Поэтому часто Фет напоминает мне Бетховена, но никогда Пушкина или Гёте, Байрона или Мюссе. Подобно Бетховену, ему дана власть задействовать такие струны нашей души, которые недоступны художникам, хотя бы и сильным, но ограниченным пределами слова. Это не просто поэт, скорее поэт- музыкант, как бы избегающий таких тем, которые легко поддаются выражению словом. От этого также его часто не понимают». И действительно, стихи Фета иногда вовсе не поддаются строгологическому анализу и рассудочному пониманию. Смысл их более чувствуется, чем отчётливо воспринимается разумом. В особенности это относится к тем стихотворениям, в которых Фет пытался изобразить те мгновения, смутные, часто безотчётные ощущения, которые сменяют друг друга в душе человека, не доходя до ясного сознания. Он сам считал эту способность наиболее характерной чертой всякого истинного поэта:

Лишь у тебя, поэт, крылатый сердца звук

Хватает на лету и закрепляет вдруг

И сонный бред души, и трав неясный запах…

Фет сам сознательно противополагал логическое мышление поэтической интуиции. Его излюбленный художественный приём заключается в необыкновенно смелом и стремительном полёте фантазии, вдохновенно и свободно переносящейся с одного предмета на другой, открывающей совершенно неожиданные сочетания, соответствия и перспективы. Это- могучий полёт орла, или, ещё чаще,- воздушные зигзаги «стрельчатой» ласточки. Чтобы следить за этим вдохновенным полётом, читателю самому нужно на мгновение стать поэтом, проникнуться силой поэтического одушевления, экстаза. Этот поэтический экстаз Фет с замечательной силой изобразил в стихотворение «Певице» («Уноси моё сердце в звенящую даль…»). Для того, кто никогда не испытывал подъёма поэтического чувства, эти стихи, по верному замечанию Чайковского, лишены всякого смысла, представляют собой набор звучных слов. И действительно, анализировать их, подвергать логическому разбору или даже просто пересказать их содержание невозможно: их можно лишь прочувствовать. Поэт говорит только намёками, но в каждом намёке таится необыкновенно богатое внутреннее содержание:

Можно ли трезвой то высказать силой ума,

Что опьяненному Муза прошепчет сама?

Я назову лишь цветок, что срывает рука,-

Муза раскроет и сердце, и запах цветка;

Я расскажу, что тебя беспредельно люблю,-

Муза поведает, что я за муки терплю.

Экстаз поэтического вдохновения, творческое «опьянение», Фет противопоставляет «трезвой силе ума» , и это противопоставление повторяется у него неоднократно. «Как богат я в безумных стихах» , восклицает он в одном месте. «Нет, не жди ты песни страстной.

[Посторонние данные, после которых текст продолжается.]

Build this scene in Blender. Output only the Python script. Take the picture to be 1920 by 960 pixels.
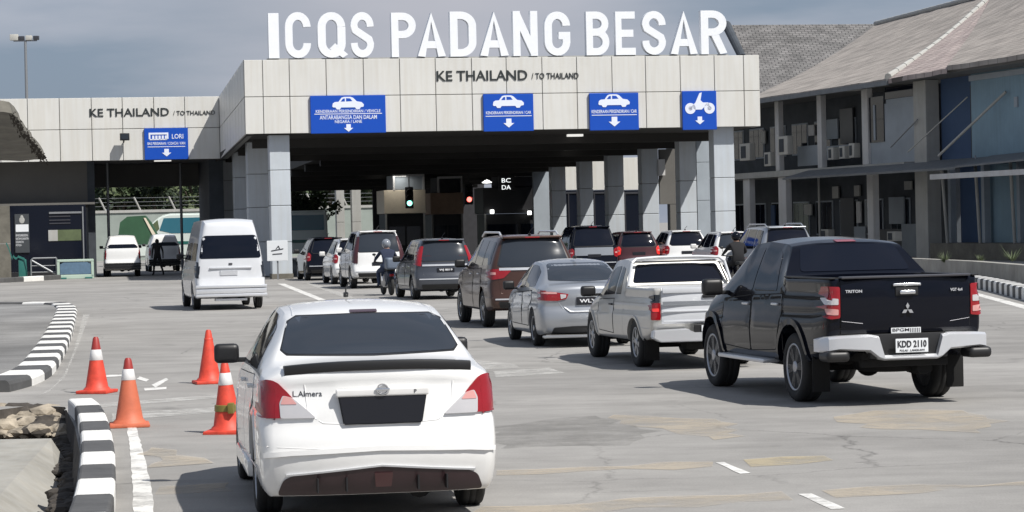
import bpy, bmesh, math, random
import numpy as np
from mathutils import Vector, Matrix
from mathutils.bvhtree import BVHTree
from mathutils.geometry import delaunay_2d_cdt
R = math.radians
random.seed(7)
scene = bpy.context.scene
for o in list(bpy.data.objects): bpy.data.objects.remove(o)
COL = scene.collection

# ------------------------------------------------------------ camera
F = 4800.0
cd = bpy.data.cameras.new('camera'); cam = bpy.data.objects.new('camera', cd); COL.objects.link(cam)
cd.sensor_width = 36; cd.lens = F*36/1920; cd.clip_end = 3000; cd.clip_start = .5
CR = Matrix.Rotation(R(90-0.716), 3, 'X') @ Matrix.Rotation(R(-1.295), 3, 'Z')
CC = Vector((0, 0, 2.1))
cam.matrix_world = Matrix.Translation(CC) @ CR.to_4x4()
scene.camera = cam
scene.render.resolution_x = 1024; scene.render.resolution_y = 512
scene.view_settings.view_transform = 'Standard'; scene.view_settings.look = 'None'
scene.view_settings.exposure = 0.12; scene.view_settings.gamma = 1

# ------------------------------------------------------------ light
SUNV = Vector((1.0, -0.85, 1.6)).normalized()
sun_el = math.asin(SUNV.z); sun_az = math.atan2(SUNV.x, SUNV.y)
w = bpy.data.worlds.new('World'); scene.world = w; w.use_nodes = True
nt = w.node_tree; N = nt.nodes; Lk = nt.links; N.clear()
out = N.new('ShaderNodeOutputWorld'); bg = N.new('ShaderNodeBackground')
sky = N.new('ShaderNodeTexSky'); sky.sky_type = 'NISHITA'; sky.sun_disc = False
sky.sun_elevation = sun_el; sky.sun_rotation = sun_az; sky.altitude = 50; sky.dust_density = 2.0
tc = N.new('ShaderNodeTexCoord'); mp = N.new('ShaderNodeMapping'); mp.inputs['Scale'].default_value = (1.6, 1.6, 8)
mp.inputs['Location'].default_value = (0.35, 0, 0)
nz = N.new('ShaderNodeTexNoise'); nz.inputs['Scale'].default_value = 4.2; nz.inputs['Detail'].default_value = 6; nz.inputs['Roughness'].default_value = .5
rp = N.new('ShaderNodeValToRGB')
rp.color_ramp.elements[0].position = .38; rp.color_ramp.elements[0].color = (2.3, 2.95, 4.0, 1)
rp.color_ramp.elements[1].position = .62; rp.color_ramp.elements[1].color = (4.2, 4.5, 5.4, 1)
mx = N.new('ShaderNodeMixRGB'); mx.inputs[0].default_value = .82
bg.inputs['Strength'].default_value = .092
Lk.new(tc.outputs['Generated'], mp.inputs['Vector']); Lk.new(mp.outputs[0], nz.inputs['Vector'])
Lk.new(nz.outputs['Fac'], rp.inputs[0]); Lk.new(sky.outputs[0], mx.inputs[1]); Lk.new(rp.outputs[0], mx.inputs[2])
# a brighter veil of cloud low in the north
dt = N.new('ShaderNodeVectorMath'); dt.operation = 'DISTANCE'; dt.inputs[1].default_value = Vector((-.035, 1, .115)).normalized()
nm_ = N.new('ShaderNodeVectorMath'); nm_.operation = 'NORMALIZE'; Lk.new(tc.outputs['Generated'], nm_.inputs[0]); Lk.new(nm_.outputs[0], dt.inputs[0])
gr_ = N.new('ShaderNodeMapRange'); gr_.interpolation_type = 'SMOOTHSTEP'; gr_.inputs['From Min'].default_value = .0; gr_.inputs['From Max'].default_value = .15; gr_.inputs['To Min'].default_value = .8; gr_.inputs['To Max'].default_value = 0
Lk.new(dt.outputs['Value'], gr_.inputs['Value']); m3 = N.new('ShaderNodeMixRGB'); m3.inputs[2].default_value = (5.2, 5.2, 5.7, 1)
Lk.new(gr_.outputs[0], m3.inputs[0]); Lk.new(mx.outputs[0], m3.inputs[1]); Lk.new(m3.outputs[0], bg.inputs['Color']); Lk.new(bg.outputs[0], out.inputs[0])
sd = bpy.data.lights.new('sun', 'SUN'); sd.energy = 5.0; sd.angle = R(.55); sd.color = (1, .965, .91)
so = bpy.data.objects.new('sun', sd); COL.objects.link(so); so.location = (30, -20, 60)
so.rotation_euler = SUNV.to_track_quat('Z', 'Y').to_euler()

# ------------------------------------------------------------ helpers
def ray(x, y): return CR @ Vector(((x-960)/F, -(y-480)/F, -1))
def at(x, y, Y):
    d = ray(x, y); return CC + d*(Y/d.y)
def gr(x, y, z=0.0):
    d = ray(x, y); return CC + d*((z-CC.z)/d.z)
def frame(px, py, ang, pz=0): return Matrix.Translation((px, py, pz)) @ Matrix.Rotation(ang, 4, 'Z')
def hit(fr, x, y, k=0.0):
    """where the sight line meets the vertical plane y=k of a frame; returns (u, z)"""
    inv = fr.inverted(); o = inv @ CC; d = inv.to_3x3() @ ray(x, y)
    p = o + d*((k-o.y)/d.y); return p.x, p.z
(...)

Эти звуки- бред неясный, томный звон струны» , говорит он в другом стихотворении. Для Фета поэтическое творчество было своего рода таинством, откровением, которому он отдавался с чисто- религиозным благоговением. Ключ поэтического вдохновения бил откуда-то из глубоких, бессознательных недр его существа, и он в моменты творчества только робко прислушивался к тревожному лепету своей Музы, стараясь не проронить ни единого звука её голоса и даже не заботясь о том, чтобы найти ключ к пониманию этих лепечущих звуков:

Звонким роем налетели,

Налетели и запели

В звонкой вышине.

Как ребёнок, им внимаю,

Что сказалось в них- не знаю,

И не нужно мне…

Но это подчинение поэта бессознательному творческому началу приводило иногда к неясности и непонятности его образов и поэтических концепций. Фет необыкновенно причудлив в своём творчестве. У него- своя логика и своя грамматика. Неожиданные переходы от одного образа к другому, на первый взгляд не имеющему с ним ничего общего, неправильный язык, неожиданные словосочетания,- всё это подчас затрудняет понимание его произведений. Таким же затруднением для понимания является и крайняя сжатость его поэтической речи; но вместе эта сжатость придаёт его стихам особенную силу и выразительность.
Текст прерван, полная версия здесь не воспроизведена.